— Start of Dataset content —
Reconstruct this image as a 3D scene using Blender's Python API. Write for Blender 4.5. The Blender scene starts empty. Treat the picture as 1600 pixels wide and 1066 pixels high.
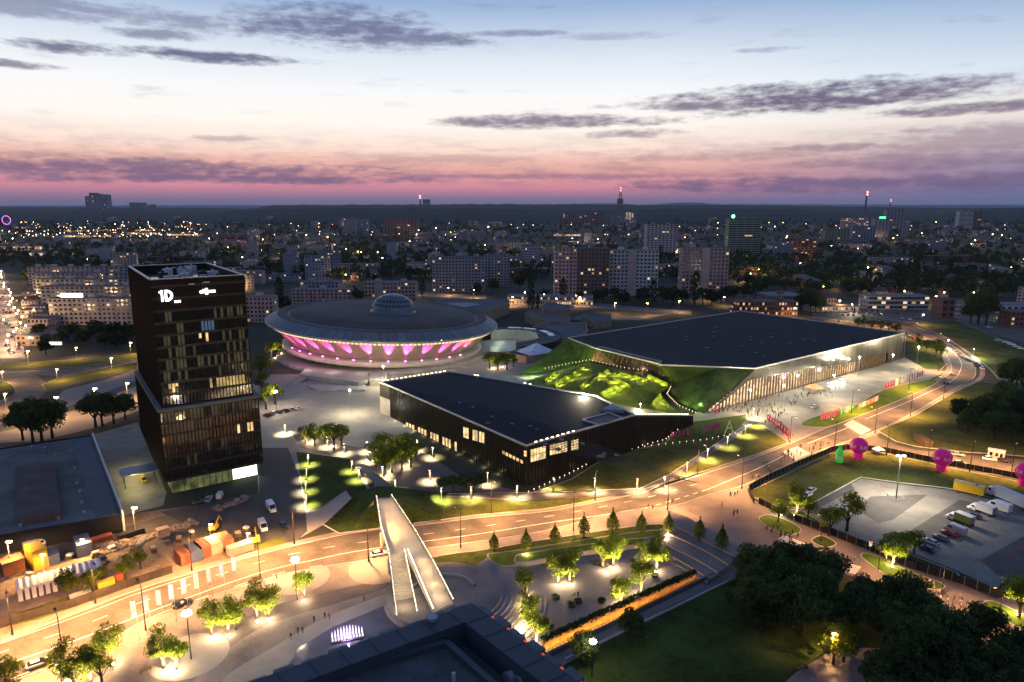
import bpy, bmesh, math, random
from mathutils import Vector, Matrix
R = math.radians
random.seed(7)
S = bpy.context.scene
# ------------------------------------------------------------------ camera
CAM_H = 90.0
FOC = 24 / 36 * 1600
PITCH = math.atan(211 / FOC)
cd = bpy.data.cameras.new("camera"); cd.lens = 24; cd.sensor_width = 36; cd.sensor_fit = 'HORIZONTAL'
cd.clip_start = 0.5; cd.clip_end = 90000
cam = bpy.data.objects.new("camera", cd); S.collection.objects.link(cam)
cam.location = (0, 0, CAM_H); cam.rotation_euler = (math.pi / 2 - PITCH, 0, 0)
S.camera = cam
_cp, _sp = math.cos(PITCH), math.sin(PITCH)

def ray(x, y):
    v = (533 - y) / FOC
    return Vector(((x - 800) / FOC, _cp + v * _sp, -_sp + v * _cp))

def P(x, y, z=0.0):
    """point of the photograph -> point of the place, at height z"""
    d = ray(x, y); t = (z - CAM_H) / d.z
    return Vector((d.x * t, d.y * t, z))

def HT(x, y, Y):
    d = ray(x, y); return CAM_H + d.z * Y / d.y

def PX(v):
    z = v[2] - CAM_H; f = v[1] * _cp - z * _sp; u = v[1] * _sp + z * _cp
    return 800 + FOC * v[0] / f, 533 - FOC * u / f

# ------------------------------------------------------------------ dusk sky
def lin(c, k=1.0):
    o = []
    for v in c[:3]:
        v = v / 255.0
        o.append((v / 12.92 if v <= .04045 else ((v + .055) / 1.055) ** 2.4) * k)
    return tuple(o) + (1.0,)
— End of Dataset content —
▶ [Description of the task]
Give the material again exactly as it is, but keep the pictures out.

▶ [Answer]
Reconstruct this image as a 3D scene using Blender's Python API. Write for Blender 4.5. The Blender scene starts empty. Treat the picture as 1600 pixels wide and 1066 pixels high.
import bpy, bmesh, math, random
from mathutils import Vector, Matrix
R = math.radians
random.seed(7)
S = bpy.context.scene
# ------------------------------------------------------------------ camera
CAM_H = 90.0
FOC = 24 / 36 * 1600
PITCH = math.atan(211 / FOC)
cd = bpy.data.cameras.new("camera"); cd.lens = 24; cd.sensor_width = 36; cd.sensor_fit = 'HORIZONTAL'
cd.clip_start = 0.5; cd.clip_end = 90000
cam = bpy.data.objects.new("camera", cd); S.collection.objects.link(cam)
cam.location = (0, 0, CAM_H); cam.rotation_euler = (math.pi / 2 - PITCH, 0, 0)
S.camera = cam
_cp, _sp = math.cos(PITCH), math.sin(PITCH)

def ray(x, y):
    v = (533 - y) / FOC
    return Vector(((x - 800) / FOC, _cp + v * _sp, -_sp + v * _cp))

def P(x, y, z=0.0):
    """point of the photograph -> point of the place, at height z"""
    d = ray(x, y); t = (z - CAM_H) / d.z
    return Vector((d.x * t, d.y * t, z))

def HT(x, y, Y):
    d = ray(x, y); return CAM_H + d.z * Y / d.y

def PX(v):
    z = v[2] - CAM_H; f = v[1] * _cp - z * _sp; u = v[1] * _sp + z * _cp
    return 800 + FOC * v[0] / f, 533 - FOC * u / f

# ------------------------------------------------------------------ dusk sky
def lin(c, k=1.0):
    o = []
    for v in c[:3]:
        v = v / 255.0
        o.append((v / 12.92 if v <= .04045 else ((v + .055) / 1.055) ** 2.4) * k)
    return tuple(o) + (1.0,)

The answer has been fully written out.